Il rapporto della campagna Control Arms illustra anche come la tecnologia, che sta rivoluzionando l’industria armiera, è spesso la stessa che viene usata nelle nostre case. Per esempio, i processori del segnale digitale presenti negli ultimi modelli di lettori dvd sono gli stessi usati nei sistemi aereomissilistici per l’acquisizione del bersaglio; tuttavia, quando la tecnologia viene venduta per essere usata dagli aerei militari, non è regolamentata.

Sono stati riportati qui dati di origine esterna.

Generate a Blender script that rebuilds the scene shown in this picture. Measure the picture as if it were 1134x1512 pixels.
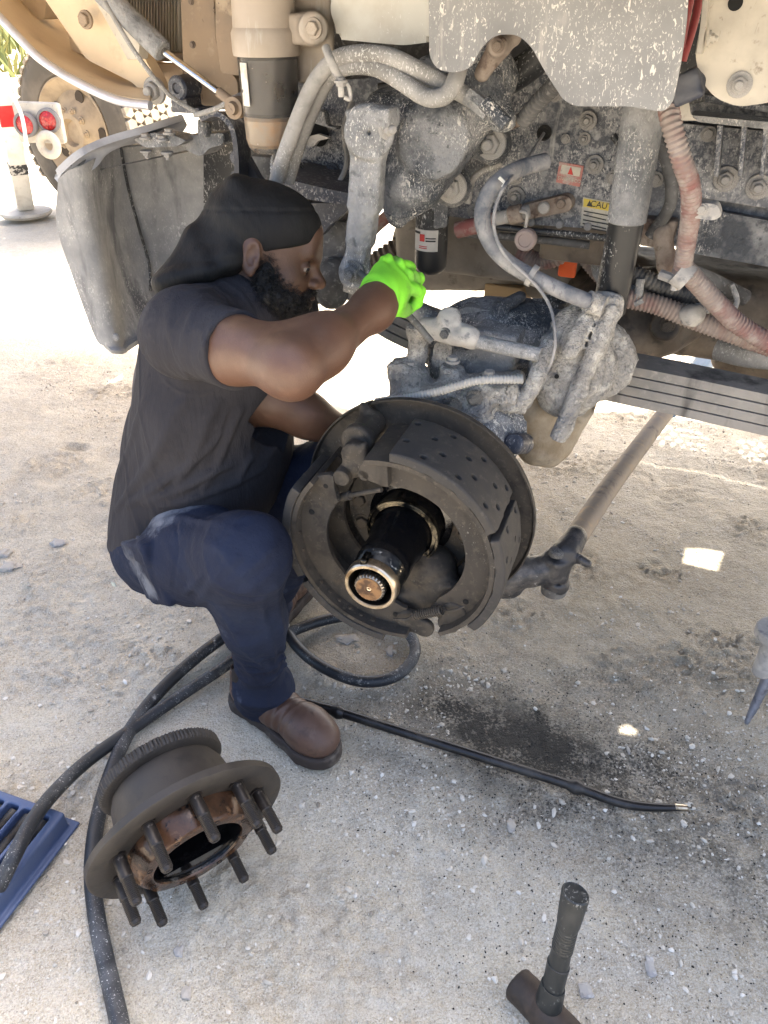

“Le leggi sul commercio delle armi sono così datate che è più difficile vendere un elmetto che le parti da assembleare di un’arma mortale. Il mondo ha bisogno di un efficace Trattato internazionale sul commercio di armi che fermi le esportazioni verso coloro che commettono violazioni dei diritti umani” – ha commentato Irene Khan, Segretaria generale di Amnesty International.
Qualche dato
Alla fine di quest’anno, si stima che la spesa militare raggiungerà la cifra senza precedenti di 1058,9 miliardi di dollari Usa, quindici volte le somme destinate agli aiuti internazionali. Si tratta di una cifra più alta di quella record registrata negli anni 1977-1978, in piena Guerra fredda, che comparata ai prezzi d’oggi equivarrebbe a 1034 miliardi. Nel 2005, Usa, Russia, Regno Unito, Francia e Germania hanno complessivamente totalizzato l’82 per cento dell’export mondiale di armi. Nell’elenco delle prime cento industrie armiere del mondo figurano ora anche industrie di Brasile, Corea del Sud, India, Israele, Singapore e Sudafrica.
Ulteriori informazioni
In Italia la campagna è rilanciata dalla Sezione Italiana di Amnesty International e dalla Rete italiana per il Disarmo. Oltre a contribuire alla grande mobilitazione mondiale, i promotori intendono agire per migliorare gli strumenti legislativi e di trasparenza esistenti in Italia sul commercio di armi. Il nostro paese è infatti il quarto produttore e il secondo esportatore mondiale di armi leggere, eppure la nostra legislazione è vecchia di 30 anni e ad oggi non esiste alcuna forma di controllo sugli intermediatori internazionali di armi.